━━━━━ Listing ━━━━━

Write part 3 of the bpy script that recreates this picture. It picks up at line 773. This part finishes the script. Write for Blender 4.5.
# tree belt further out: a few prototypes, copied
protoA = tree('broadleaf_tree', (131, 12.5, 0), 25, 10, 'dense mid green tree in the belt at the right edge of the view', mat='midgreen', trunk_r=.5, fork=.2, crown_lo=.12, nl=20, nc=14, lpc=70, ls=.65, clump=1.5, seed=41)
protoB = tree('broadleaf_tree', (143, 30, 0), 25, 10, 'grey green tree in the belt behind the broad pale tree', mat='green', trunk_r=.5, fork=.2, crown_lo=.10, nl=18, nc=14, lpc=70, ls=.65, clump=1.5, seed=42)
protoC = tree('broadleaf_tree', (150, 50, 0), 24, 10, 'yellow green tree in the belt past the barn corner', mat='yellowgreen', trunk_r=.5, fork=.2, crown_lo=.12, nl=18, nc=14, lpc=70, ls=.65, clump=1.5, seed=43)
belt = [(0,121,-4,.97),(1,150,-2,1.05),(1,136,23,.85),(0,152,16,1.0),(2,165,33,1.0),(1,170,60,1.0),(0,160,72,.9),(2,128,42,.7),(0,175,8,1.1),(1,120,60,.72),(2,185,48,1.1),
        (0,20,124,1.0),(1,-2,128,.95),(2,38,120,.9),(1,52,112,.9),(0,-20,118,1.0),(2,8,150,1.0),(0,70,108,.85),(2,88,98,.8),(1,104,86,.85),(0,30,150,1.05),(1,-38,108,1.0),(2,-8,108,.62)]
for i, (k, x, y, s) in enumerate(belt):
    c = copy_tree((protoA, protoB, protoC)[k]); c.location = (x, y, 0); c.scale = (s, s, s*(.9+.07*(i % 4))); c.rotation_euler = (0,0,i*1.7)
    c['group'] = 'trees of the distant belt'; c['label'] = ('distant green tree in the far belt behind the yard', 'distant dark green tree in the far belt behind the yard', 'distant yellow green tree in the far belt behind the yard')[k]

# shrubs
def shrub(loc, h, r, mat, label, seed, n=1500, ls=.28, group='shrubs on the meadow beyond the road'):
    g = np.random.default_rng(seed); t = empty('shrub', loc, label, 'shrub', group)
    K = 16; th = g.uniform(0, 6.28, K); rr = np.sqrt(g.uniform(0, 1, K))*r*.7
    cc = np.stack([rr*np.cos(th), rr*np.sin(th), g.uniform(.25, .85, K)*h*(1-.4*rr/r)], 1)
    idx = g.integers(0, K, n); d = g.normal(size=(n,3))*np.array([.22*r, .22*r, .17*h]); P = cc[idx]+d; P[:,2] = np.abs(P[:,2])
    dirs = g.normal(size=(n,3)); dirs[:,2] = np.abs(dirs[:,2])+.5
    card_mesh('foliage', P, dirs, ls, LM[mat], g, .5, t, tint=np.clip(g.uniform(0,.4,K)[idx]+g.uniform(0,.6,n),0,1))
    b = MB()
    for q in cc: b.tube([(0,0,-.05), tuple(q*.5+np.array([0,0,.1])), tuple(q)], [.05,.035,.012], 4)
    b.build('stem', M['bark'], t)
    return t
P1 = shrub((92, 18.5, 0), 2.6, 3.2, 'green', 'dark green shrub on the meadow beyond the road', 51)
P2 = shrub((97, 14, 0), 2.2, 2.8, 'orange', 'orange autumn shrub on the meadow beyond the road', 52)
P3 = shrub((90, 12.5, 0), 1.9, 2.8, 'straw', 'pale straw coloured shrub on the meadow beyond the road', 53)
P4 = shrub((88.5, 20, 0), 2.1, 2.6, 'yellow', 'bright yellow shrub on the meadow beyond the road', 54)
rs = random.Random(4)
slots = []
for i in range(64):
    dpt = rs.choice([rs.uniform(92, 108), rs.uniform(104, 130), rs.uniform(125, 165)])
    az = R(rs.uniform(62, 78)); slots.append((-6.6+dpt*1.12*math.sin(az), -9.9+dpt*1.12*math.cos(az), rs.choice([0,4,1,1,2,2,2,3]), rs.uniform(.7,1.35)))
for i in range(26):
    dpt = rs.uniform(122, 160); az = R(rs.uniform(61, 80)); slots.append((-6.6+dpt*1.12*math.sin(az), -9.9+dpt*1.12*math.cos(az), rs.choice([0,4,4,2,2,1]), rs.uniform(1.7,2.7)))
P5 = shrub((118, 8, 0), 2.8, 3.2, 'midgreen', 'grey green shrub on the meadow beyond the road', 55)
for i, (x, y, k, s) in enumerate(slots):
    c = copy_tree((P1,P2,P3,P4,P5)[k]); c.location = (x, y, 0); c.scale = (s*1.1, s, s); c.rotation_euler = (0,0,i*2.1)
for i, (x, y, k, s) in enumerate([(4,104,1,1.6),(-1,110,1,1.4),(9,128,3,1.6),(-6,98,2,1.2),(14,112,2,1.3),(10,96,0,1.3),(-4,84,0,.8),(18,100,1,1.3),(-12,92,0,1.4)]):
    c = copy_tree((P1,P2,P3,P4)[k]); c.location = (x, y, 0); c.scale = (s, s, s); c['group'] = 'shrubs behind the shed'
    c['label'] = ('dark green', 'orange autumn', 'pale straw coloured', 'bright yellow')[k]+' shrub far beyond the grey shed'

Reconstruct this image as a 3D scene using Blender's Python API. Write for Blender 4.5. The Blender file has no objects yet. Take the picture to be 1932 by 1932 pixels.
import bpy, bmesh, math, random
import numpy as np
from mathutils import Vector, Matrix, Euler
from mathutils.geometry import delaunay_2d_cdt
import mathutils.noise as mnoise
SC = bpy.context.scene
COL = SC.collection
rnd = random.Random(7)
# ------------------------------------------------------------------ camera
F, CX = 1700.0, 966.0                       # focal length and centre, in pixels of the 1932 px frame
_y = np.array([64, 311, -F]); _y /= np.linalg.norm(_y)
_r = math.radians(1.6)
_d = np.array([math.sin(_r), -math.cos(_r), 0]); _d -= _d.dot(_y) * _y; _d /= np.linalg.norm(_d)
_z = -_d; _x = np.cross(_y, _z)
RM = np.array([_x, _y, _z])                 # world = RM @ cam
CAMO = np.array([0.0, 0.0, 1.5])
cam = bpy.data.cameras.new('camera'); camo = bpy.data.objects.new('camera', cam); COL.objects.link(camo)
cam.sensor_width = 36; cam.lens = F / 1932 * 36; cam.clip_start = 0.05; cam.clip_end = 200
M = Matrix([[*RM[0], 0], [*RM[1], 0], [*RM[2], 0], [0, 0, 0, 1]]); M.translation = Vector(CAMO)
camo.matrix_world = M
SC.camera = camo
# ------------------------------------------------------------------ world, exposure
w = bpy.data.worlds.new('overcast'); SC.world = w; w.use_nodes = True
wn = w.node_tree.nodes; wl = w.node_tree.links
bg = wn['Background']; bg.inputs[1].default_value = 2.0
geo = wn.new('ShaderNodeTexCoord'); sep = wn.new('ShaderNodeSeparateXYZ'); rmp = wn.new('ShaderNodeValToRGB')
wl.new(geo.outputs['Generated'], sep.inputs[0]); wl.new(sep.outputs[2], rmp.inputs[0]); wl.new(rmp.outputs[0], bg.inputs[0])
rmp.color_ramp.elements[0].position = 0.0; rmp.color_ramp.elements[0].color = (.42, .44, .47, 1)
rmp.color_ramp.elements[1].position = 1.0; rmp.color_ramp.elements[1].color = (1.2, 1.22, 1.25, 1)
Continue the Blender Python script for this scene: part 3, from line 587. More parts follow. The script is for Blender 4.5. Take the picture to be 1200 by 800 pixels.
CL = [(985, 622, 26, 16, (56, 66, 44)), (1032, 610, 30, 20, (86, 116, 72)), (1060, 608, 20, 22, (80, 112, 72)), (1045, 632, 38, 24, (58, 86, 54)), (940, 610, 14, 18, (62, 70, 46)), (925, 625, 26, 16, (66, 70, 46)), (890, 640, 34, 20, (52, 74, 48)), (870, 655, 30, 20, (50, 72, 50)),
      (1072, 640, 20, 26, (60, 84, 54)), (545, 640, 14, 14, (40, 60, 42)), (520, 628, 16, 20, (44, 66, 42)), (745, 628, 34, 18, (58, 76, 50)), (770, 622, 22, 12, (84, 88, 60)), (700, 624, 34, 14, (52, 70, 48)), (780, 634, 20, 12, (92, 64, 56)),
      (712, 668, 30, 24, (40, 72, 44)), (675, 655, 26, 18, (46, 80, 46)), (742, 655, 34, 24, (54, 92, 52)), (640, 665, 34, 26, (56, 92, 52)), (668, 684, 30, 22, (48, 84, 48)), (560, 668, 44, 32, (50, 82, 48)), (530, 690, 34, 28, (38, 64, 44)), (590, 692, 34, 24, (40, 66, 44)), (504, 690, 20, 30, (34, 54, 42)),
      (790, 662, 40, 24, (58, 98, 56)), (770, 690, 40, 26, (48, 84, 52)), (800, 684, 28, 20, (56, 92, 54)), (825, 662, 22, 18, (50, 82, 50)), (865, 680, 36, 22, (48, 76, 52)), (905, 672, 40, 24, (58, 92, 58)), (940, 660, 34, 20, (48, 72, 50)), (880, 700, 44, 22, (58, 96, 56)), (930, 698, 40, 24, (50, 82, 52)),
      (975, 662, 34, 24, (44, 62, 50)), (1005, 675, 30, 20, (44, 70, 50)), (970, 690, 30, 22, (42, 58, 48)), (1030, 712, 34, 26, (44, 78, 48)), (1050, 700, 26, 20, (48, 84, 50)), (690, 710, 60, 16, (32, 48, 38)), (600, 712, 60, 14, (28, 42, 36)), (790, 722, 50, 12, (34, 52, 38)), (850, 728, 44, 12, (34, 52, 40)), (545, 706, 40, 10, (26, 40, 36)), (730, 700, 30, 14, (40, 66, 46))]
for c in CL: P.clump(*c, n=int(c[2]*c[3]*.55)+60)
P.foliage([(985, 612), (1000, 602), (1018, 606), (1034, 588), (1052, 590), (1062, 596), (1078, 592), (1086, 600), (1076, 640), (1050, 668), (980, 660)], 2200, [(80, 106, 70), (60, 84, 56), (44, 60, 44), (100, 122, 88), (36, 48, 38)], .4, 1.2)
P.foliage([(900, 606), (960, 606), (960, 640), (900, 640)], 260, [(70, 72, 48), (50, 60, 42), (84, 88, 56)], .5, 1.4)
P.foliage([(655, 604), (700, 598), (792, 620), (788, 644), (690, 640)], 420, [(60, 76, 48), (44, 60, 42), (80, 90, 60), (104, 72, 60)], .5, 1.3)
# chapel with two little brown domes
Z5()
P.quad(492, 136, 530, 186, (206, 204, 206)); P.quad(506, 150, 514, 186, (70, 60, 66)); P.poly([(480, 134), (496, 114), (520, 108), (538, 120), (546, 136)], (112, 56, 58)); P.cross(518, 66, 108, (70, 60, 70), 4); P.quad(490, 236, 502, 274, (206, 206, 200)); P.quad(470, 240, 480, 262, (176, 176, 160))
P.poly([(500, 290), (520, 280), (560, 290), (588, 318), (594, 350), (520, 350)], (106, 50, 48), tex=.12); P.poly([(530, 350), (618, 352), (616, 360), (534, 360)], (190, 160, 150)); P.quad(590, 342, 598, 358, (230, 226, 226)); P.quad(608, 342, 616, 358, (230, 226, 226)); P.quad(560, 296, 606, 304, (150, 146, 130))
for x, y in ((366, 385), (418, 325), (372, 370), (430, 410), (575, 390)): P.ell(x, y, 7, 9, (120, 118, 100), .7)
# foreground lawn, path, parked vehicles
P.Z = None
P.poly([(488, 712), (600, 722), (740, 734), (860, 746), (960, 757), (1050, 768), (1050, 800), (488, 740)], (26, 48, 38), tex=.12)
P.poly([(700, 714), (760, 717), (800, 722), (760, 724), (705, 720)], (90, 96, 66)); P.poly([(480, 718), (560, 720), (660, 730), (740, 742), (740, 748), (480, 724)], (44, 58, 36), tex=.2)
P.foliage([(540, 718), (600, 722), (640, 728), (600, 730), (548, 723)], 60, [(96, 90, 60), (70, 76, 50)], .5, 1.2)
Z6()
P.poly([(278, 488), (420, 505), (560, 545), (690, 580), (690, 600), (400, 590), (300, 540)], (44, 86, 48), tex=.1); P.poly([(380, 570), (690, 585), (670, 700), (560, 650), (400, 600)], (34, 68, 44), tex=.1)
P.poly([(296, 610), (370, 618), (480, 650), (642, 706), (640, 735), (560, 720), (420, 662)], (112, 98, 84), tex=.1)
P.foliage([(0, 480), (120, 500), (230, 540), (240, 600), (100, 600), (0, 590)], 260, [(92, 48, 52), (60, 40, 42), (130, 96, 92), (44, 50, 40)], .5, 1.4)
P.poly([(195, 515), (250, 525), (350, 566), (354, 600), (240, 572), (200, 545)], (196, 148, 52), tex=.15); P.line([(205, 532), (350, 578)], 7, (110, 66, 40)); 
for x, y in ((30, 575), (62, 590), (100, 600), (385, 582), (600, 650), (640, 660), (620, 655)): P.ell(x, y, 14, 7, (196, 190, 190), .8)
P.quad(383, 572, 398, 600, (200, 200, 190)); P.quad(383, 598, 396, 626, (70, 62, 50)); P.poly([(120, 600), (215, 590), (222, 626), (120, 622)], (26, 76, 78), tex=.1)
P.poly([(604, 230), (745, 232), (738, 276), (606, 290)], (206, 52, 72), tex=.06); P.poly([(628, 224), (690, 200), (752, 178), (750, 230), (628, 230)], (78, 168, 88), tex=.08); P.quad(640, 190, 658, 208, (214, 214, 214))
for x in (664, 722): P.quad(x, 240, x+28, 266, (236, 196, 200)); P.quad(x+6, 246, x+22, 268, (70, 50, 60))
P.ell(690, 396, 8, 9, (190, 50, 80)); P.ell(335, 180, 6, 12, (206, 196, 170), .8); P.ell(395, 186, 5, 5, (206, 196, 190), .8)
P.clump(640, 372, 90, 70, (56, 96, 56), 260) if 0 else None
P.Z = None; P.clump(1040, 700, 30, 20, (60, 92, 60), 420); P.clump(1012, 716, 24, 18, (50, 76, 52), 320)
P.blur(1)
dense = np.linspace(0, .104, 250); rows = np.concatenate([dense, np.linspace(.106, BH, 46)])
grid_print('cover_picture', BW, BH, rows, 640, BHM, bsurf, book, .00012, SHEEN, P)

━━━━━

» **Given instruction**:
Copy out every line holding the string "from".

» **Response to this task**:
from mathutils import Vector, Matrix, Euler
from mathutils.geometry import delaunay_2d_cdt
Continue the Blender Python script for this scene: part 3, from line 587. More parts follow. The script is for Blender 4.5. Take the picture to be 1200 by 800 pixels.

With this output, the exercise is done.